_What is asked_: Without the pictures, repeat the listing character for character.

------ Information supplied ------

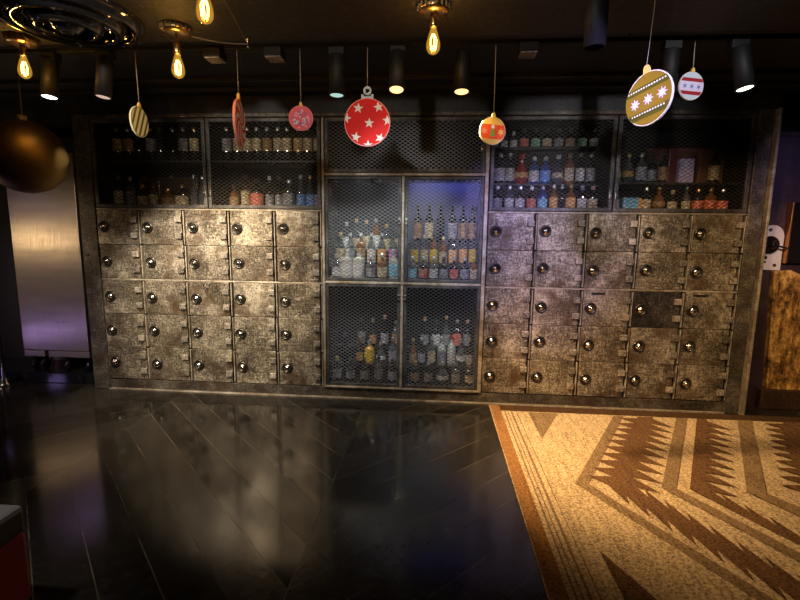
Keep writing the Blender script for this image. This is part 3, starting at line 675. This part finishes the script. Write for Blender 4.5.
# filament pendants
def bulb_glass():
    t = NT('amber_bulb_glass'); g = t.n('BsdfGlossy'); g.inputs['Roughness'].default_value = .05
    tr = t.n('BsdfTransparent'); tr.inputs['Color'].default_value = (1, .78, .38, 1)
    e = t.n('Emission'); e.inputs[0].default_value = (1, .55, .08, 1); e.inputs[1].default_value = .28
    a = t.n('AddShader'); t.l(tr, 0, a, 0); t.l(e, 0, a, 1)
    lw = t.n('LayerWeight'); lw.inputs['Blend'].default_value = .2
    mx = t.n('MixShader'); t.l(lw, 'Facing', mx, 0); t.l(a, 0, mx, 1); t.l(g, 0, mx, 2); t.l(mx, 0, t.out, 0); return t.m
BG = bulb_glass(); FIL = emit('filament', (1, .66, .18), 28)
def pendant(x, y, zb, label):
    t = empty('pendant_lamp', (x, y, ZS), label, 'pendant lamp', 'filament bulb lamps')
    top = zb-ZS+.055
    q = MB(); q.lathe([(.0, 0), (.072, 0), (.072, -.022), (.066, -.034), (.03, -.038), (0, -.038)], n=36)
    for i in range(18):
        a = 2*math.pi*i/18; q.box(.0715*math.cos(a)-.004, .0715*math.cos(a)+.004, .0715*math.sin(a)-.004, .0715*math.sin(a)+.004, -.024, -.002)
    q.obj('canopy', M['brass'], t)
    q = MB(); q.lathe([(.006, -.037), (.006, top+.05), (.016, top+.048), (.018, top), (.014, top-.006), (0, top-.006)], n=18); q.obj('socket', M['brass'], t)
    q = MB(); q.lathe([(.013, 0), (.014, -.012), (.022, -.035), (.031, -.068), (.033, -.085), (.030, -.102), (.02, -.116), (.008, -.122), (0, -.123)], n=24)
    b_ = q.obj('bulb', BG, t, (0, 0, top))
    q = MB()
    for i in range(5):
        a = 2*math.pi*i/5; c, s = math.cos(a), math.sin(a)
        q.tube([(.006*c, .006*s, -.035), (.015*c, .015*s, -.060), (.013*c, .013*s, -.098)], .0016, 5)
    q.obj('filament', FIL, b_)
    L = bpy.data.lights.new('bulb_light', 'POINT'); L.energy = 3.2; L.color = (1, .62, .22); L.shadow_soft_size = .02
    o = bpy.data.objects.new('bulb_light', L); COL.objects.link(o); o.location = (x, y, zb-.03)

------

_Result for this task_:
Keep writing the Blender script for this image. This is part 3, starting at line 675. This part finishes the script. Write for Blender 4.5.
# filament pendants
def bulb_glass():
    t = NT('amber_bulb_glass'); g = t.n('BsdfGlossy'); g.inputs['Roughness'].default_value = .05
    tr = t.n('BsdfTransparent'); tr.inputs['Color'].default_value = (1, .78, .38, 1)
    e = t.n('Emission'); e.inputs[0].default_value = (1, .55, .08, 1); e.inputs[1].default_value = .28
    a = t.n('AddShader'); t.l(tr, 0, a, 0); t.l(e, 0, a, 1)
    lw = t.n('LayerWeight'); lw.inputs['Blend'].default_value = .2
    mx = t.n('MixShader'); t.l(lw, 'Facing', mx, 0); t.l(a, 0, mx, 1); t.l(g, 0, mx, 2); t.l(mx, 0, t.out, 0); return t.m
BG = bulb_glass(); FIL = emit('filament', (1, .66, .18), 28)
def pendant(x, y, zb, label):
    t = empty('pendant_lamp', (x, y, ZS), label, 'pendant lamp', 'filament bulb lamps')
    top = zb-ZS+.055
    q = MB(); q.lathe([(.0, 0), (.072, 0), (.072, -.022), (.066, -.034), (.03, -.038), (0, -.038)], n=36)
    for i in range(18):
        a = 2*math.pi*i/18; q.box(.0715*math.cos(a)-.004, .0715*math.cos(a)+.004, .0715*math.sin(a)-.004, .0715*math.sin(a)+.004, -.024, -.002)
    q.obj('canopy', M['brass'], t)
    q = MB(); q.lathe([(.006, -.037), (.006, top+.05), (.016, top+.048), (.018, top), (.014, top-.006), (0, top-.006)], n=18); q.obj('socket', M['brass'], t)
    q = MB(); q.lathe([(.013, 0), (.014, -.012), (.022, -.035), (.031, -.068), (.033, -.085), (.030, -.102), (.02, -.116), (.008, -.122), (0, -.123)], n=24)
    b_ = q.obj('bulb', BG, t, (0, 0, top))
    q = MB()
    for i in range(5):
        a = 2*math.pi*i/5; c, s = math.cos(a), math.sin(a)
        q.tube([(.006*c, .006*s, -.035), (.015*c, .015*s, -.060), (.013*c, .013*s, -.098)], .0016, 5)
    q.obj('filament', FIL, b_)
    L = bpy.data.lights.new('bulb_light', 'POINT'); L.energy = 3.2; L.color = (1, .62, .22); L.shadow_soft_size = .02
    o = bpy.data.objects.new('bulb_light', L); COL.objects.link(o); o.location = (x, y, zb-.03)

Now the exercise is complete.